Compact musings – continued

May 04, 2013  •  Leave a Comment

I said last time I should give myself some concentrated time with the Sigma DP-1 Merrill and a tripod, and a sunny morning gave me the perfect chance.

I still find using the camera very frustrating – using the screen to frame images is less of a pain on a tripod, but it's still impossible to see the screen well enough in bright sunshine. And contrary to rumour, we've had lots of sunshine of late. (I did 30 days of biking in April, and only had two wet rides). I also grind my teeth waiting.. and waiting... for a playback image, and specifically a histogram, so I can get proper feedback on exposure. After all, if I'm to give this camera a fair trial, I want to be absolutely sure I'm commenting on correctly exposed images.

Anyway, here are a few shots from that morning's endeavours, with my thoughts on each.

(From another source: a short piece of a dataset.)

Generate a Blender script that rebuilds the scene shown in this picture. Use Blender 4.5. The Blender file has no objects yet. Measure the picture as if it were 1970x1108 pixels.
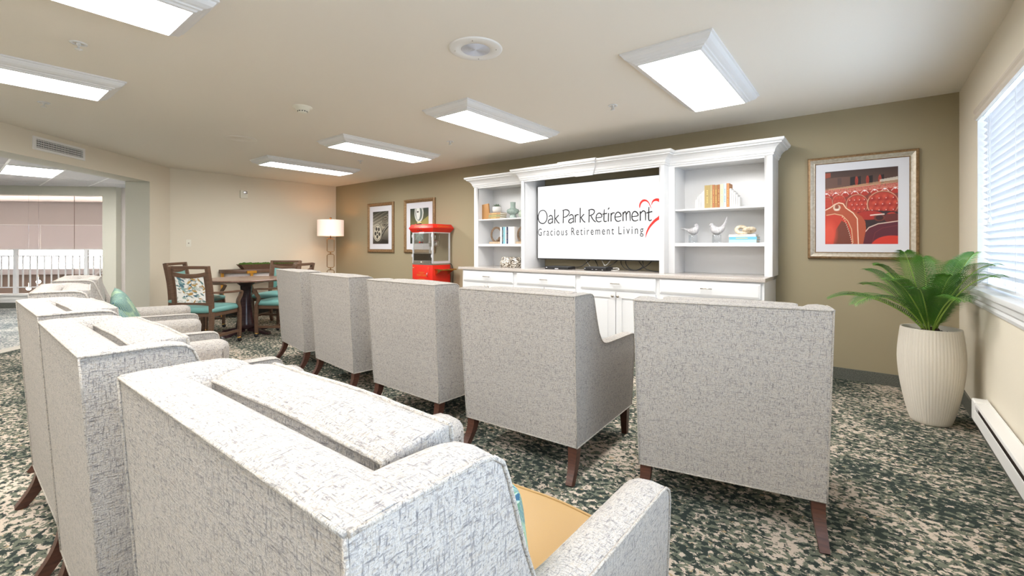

I'm looking hard at the image quality here, because that is the camera's big selling point.

Leaves

_SDI0119 Can’t fault the sharpness and micro-contrast on the leaves here; mostly this is pretty much the result I was aiming for. It bugs me, though, that the leaves nearest the camera aren’t sharp. I might blame the lack of any functional depth of field preview, but to be fair I should have reviewed the image more thoroughly.

Ferns (1)
_SDI0117 Much the same applies here, but there was always going to be a difficult balancing act to manage with a shot like this: on the one hand, it would be nice to have every one of these emerging fronds sharp; on the other, I didn’t want too much sharpness on the background as it would be distracting. I think this would have been hard to nail no matter what the camera.

Fallen tree

_SDI0112 There’s a problem with dynamic range here, with some highlights on the shiny bark clipping quite severely. I’d like to see a side-by-side comparison with one of my Nikons, but I’d deliberately set out to shoot everything solely on the Sigma, so I didn’t have that option. I have no real doubt, however, that the D600, in particular, would have lapped this up and asked for more.
On the other hand, to be fair, this would have been a nightmare shot on slide film, especially dear old Velvia.
Even more troubling, in the very bright vertical twigs on the left side of the upright trunk, there is some very noticeable chromatic aberration; you can clearly see a magenta stripe down the left side of some of the twigs and on closer inspection some show green banding on the right side too.
The Sigma software does have lens profile correction, which I hadn’t applied to this conversion – but I’m more than a little surprised it’s so necessary with a fixed focal length lens. At default setting it does appear to remove most of the aberration.
Still, this is both surprising and disappointing, because Sigma are one of the world's best lens makers. I have several Sigma lenses for my Nikons, mostly zooms, and have never seen such bad chromatic aberration from any of them.

Train

_SDI0097 The obvious problem with this shot is that the colours aren’t true. Most obviously, there is an inconsistency in the rendering of the red on the nose and roof of the train, which appears distinctly magenta in places. Because the colour is patchy, there’s no way to tackle it by applying global colour correction to the image. I’ve no doubt that the issue is caused by clipping in the red colour channel, in particular. Looking at the histograms for individual channels does not make for pretty reading.

Ferns (2)

_SDI0114 This shot seems to encapsulate both the best and the worst of the DP1. On the plus side, the sharpness and detail in the ferns is excellent, though I’m not convinced it’s significantly better than DSLR quality. On the downside, the colour rendition isn’t accurate, though I’ve no doubt I could get it there or thereabouts if I could only open these RAW files directly into Lightroom or Photoshop instead of struggling with Sigma Photo Pro (as I sue this software more, I like it less). There’s also some very obvious highlight clipping on the fern fronds and, again, I’m convinced my Nikons could do better. Clearly a direct head-to head comparison is called for, and that will be the next job.